Primary radars (PSR) used by military can detect civilian aircraft exactly the same way, and with the same limits, than they detect military aircraft.
The SSR transponder of civilian aircraft plays no role in this type of detection. Note military aircraft also use transponders.
For a primary radar an aircraft is a reflective target, the larger the better. So it's actually easier to detect large civilian aircraft than small military aircraft. One important criterion is the radar cross section (RCS) of the target, this is the target area required to produce the echo the radar senses. Depending on the geometry, the material, the wavelength used, etc, this area may be smaller than the actual target cross section area.
For reference an octahedral corner reflector 45x45 cm used on boats has a mean RCS of 3.5 m².

RCS for a S band monostatic antenna:
$$
\begin{array}{|r|l|}
\hline
RCS & Object \\
\hline
\text {100 m²} & \text {Ship} \\
\text {50-100 m²} & \text {Large body a/c} \\
\text {10-50 m²} & \text {Medium range a/c} \\
\text {2 - 10 m²} & \text {Large military a/c} \\
\text {1 - 2 m²} & \text {Small military a/c} \\
\text {1 m²} & \text {Human body} \\
\text {0.1 m²} & \text {Missile, stealth bomber} \\
\text {0.01 m²} & \text {Drone, stealth fighter} \\
\text {0.001 m²} & \text {Shell} \\
\hline
\end{array}
$$
Source for values
The table says a medium-sized commercial aircraft is more easily detected, by 10 times, than a small military aircraft.
Some countries share the radar antennas between civilian and military, for example, Switzerland, a small and mountainous country, just uses all radars for all purposes, in a whole system named Florako (also on Wikipedia).
The major advantage of using a primary radar is its ability to detect targets without their cooperation (transponder answering the interrogator). The cons are its cost, the power required and:
A limit in distinguishing aircraft in crowded airspace. A secondary radar using individual airborne transponders is more powerful.
A potentially lower azimuth accuracy than SSR (secondary radar).
The inability to determine a precise altitude, though some short range PSR are specially made for this.
The difficulty to detect very close targets. It uses a single frequency for transmission and reception, therefore a close target echo may reach the antenna while the radar is still transmitting, and be ignored. This problem doesn't occur with SSR where the ground station and the airborne transponder transmit on two separate frequencies.
The difficulty to detect very remote targets, due to field intensity attenuation with the square of the distance. A SSR transponder generates a separate stronger signal for the return trip. However some primary radars offset this attenuation using huge transmission powers. After solving the problems created by the larger power they have a larger range than SSR, which don't need extreme ranges and use smaller power levels.

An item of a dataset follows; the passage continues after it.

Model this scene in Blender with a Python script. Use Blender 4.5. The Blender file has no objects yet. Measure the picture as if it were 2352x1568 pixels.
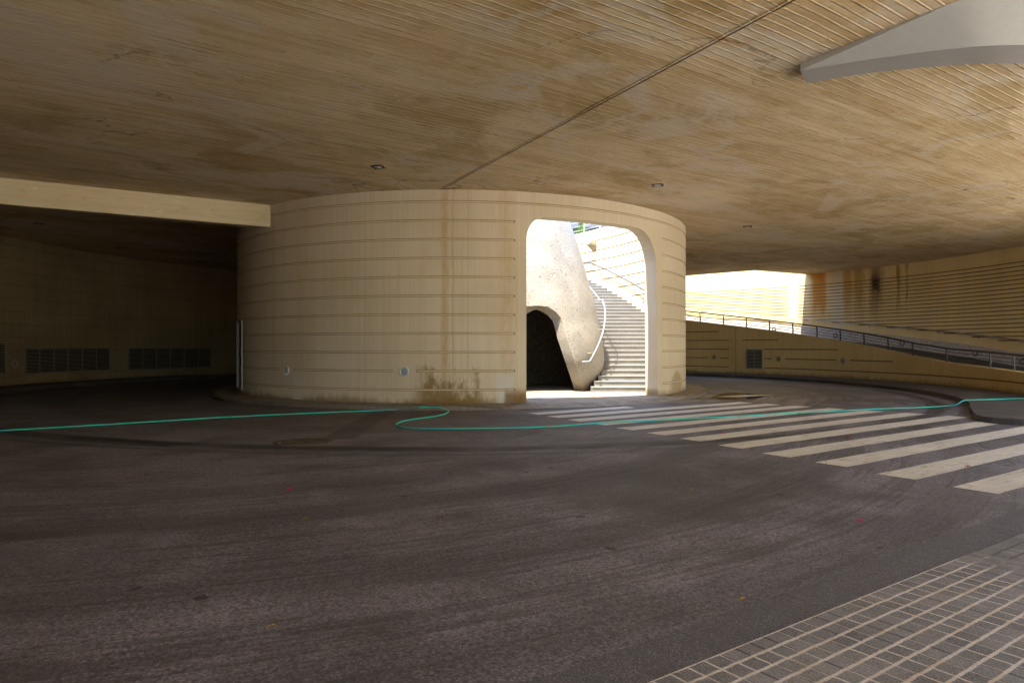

Both PSR and SSR are limited by the radio horizon, e.g. for a station at a height of 100 m, the radio horizon is about 47 km. This distance can be reduced by natural obstacles, like hills, and built obstacles like wind turbines. Aircraft can use this protection to fly "below the radar". To prevent this radar stations must be sited at the top of hills and peaks and secondary (mobile) stations sweep valley areas. A station at a heigh of 2,000 m has its radio horizon at about 210 km (calculator, add 1/3 for wave refraction in troposphere).
Some military primary radars use the lowest frequency bands for trans-horizon detection of missiles. They are de facto able to detect larger RCS targets, including any aircraft, but with a low azimuth precision.
New radar types, said multi-static (MSPSR) are able to detect echo from targets illuminated by sources other than their own antennas. This increases the detection ability, including for stealth aircraft. Other sources include cellular phone stations and TV broadcast towers, but also distant radars. MSPSR can be passive, not emitting any signal, but still be more effective than monostatic active stations.